COP26 in Glasgow is possibly the most crucial event for the global community to properly develop a response to the climate crisis. While many speeches and announcements have been made, one has caught the eye of many sustainability professionals, the IFRS (International Financial Reporting Standards) Foundation’s announcement of the ISSB (International Sustainability Standards Board) is this a new frontier for disclosure and the beginning of the end of systematic greenwashing?
What is the IFRS and the ISSB?
On the face of it, this announcement may look like a small technical detail, only of interest to those in the know.
However, it could indicate a sea change in the quality, visibility and utility of corporate sustainability disclosure.
The IFRS Foundation is, put simply, the place where globally accepted accounting standards are developed. To date, while sustainability could theoretically be included as relevant in several existing standards, there have been no dedicated sustainability disclosure requirements to account for this vital dimension of organisational performance.
IFRS’s announcement, made on the 3rd November 2021, is set to change this, including the following commitments:
- The formation of the new ISSB to develop “in the public interest—a comprehensive global baseline of high-quality sustainability disclosure standards to meet investors’ information needs”.
- A commitment to bring two of the players in the sustainability disclosure space – the CDSB (Climate Disclosure Standards Board) and the Value Reporting Foundation (itself a recent merger of the IIRC and SASB) into complete consolidation by June 2022.
- The publication of prototype climate and general disclosure standards, which have been developed by the Technical Readiness Working Group and intended to provide a “running start” for the work of the ISSB.

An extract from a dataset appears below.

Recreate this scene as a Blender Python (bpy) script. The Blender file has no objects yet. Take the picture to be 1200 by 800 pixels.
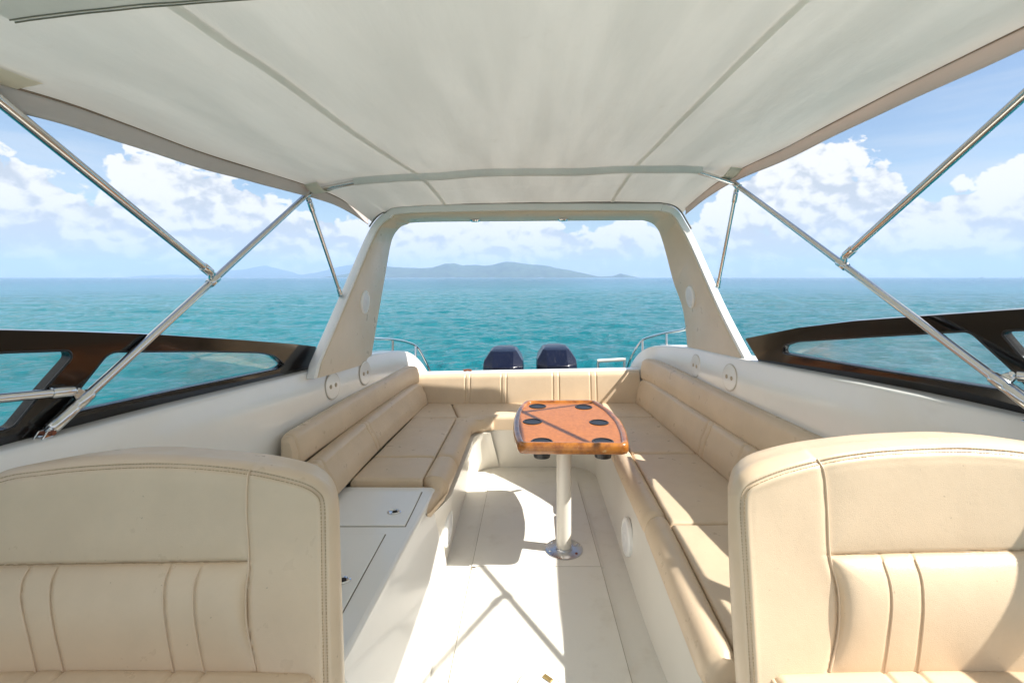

Why is this important? and the implications for corporate climate disclosure
Consistent concerns for both the producers (companies) and users (investors, regulators and wider stakeholders) of sustainability information are focus, consistency and quality.
Put simply, are companies producing:
- the right information
- with the right focus; and
- of the required quality
… to allow users to tell whether information is meaningful, how, and if it can be relied upon.
By becoming the global standard setter, providing worldwide standards for sustainability disclosures for financial markets the ISSB and the prototype standards are intended to answer these questions.
If it works, it will require companies to provide a complete and true picture of their impacts and performance, and investors to understand and develop complete pictures of their portfolio impacts and emissions – crucial for the journey to a 1.5 °C future.
The start not the destination
The announcement of the ISSB is important, as it marks the recognition that not only does sustainability performance information have relevance for company and investor performance but that performance on climate issues requires quality information and data.
However, it does not provide the whole solution. The ISSB announcement concerns the IFRS Foundation’s intent to form a board and to consult on the initial prototype standards. We don’t, yet, have agreed disclosure standards, or the complete set of standards required to support a comprehensive picture of sustainability performance.
Climate is only one of the cross-cutting issues companies should report on, there are many other material issues that organisational activity gives rise to.
However, for many of us involved in the seemingly endless journey for a sustainable future to be put at the heart of the economy, the ISSB may mark a significant moment for serious change.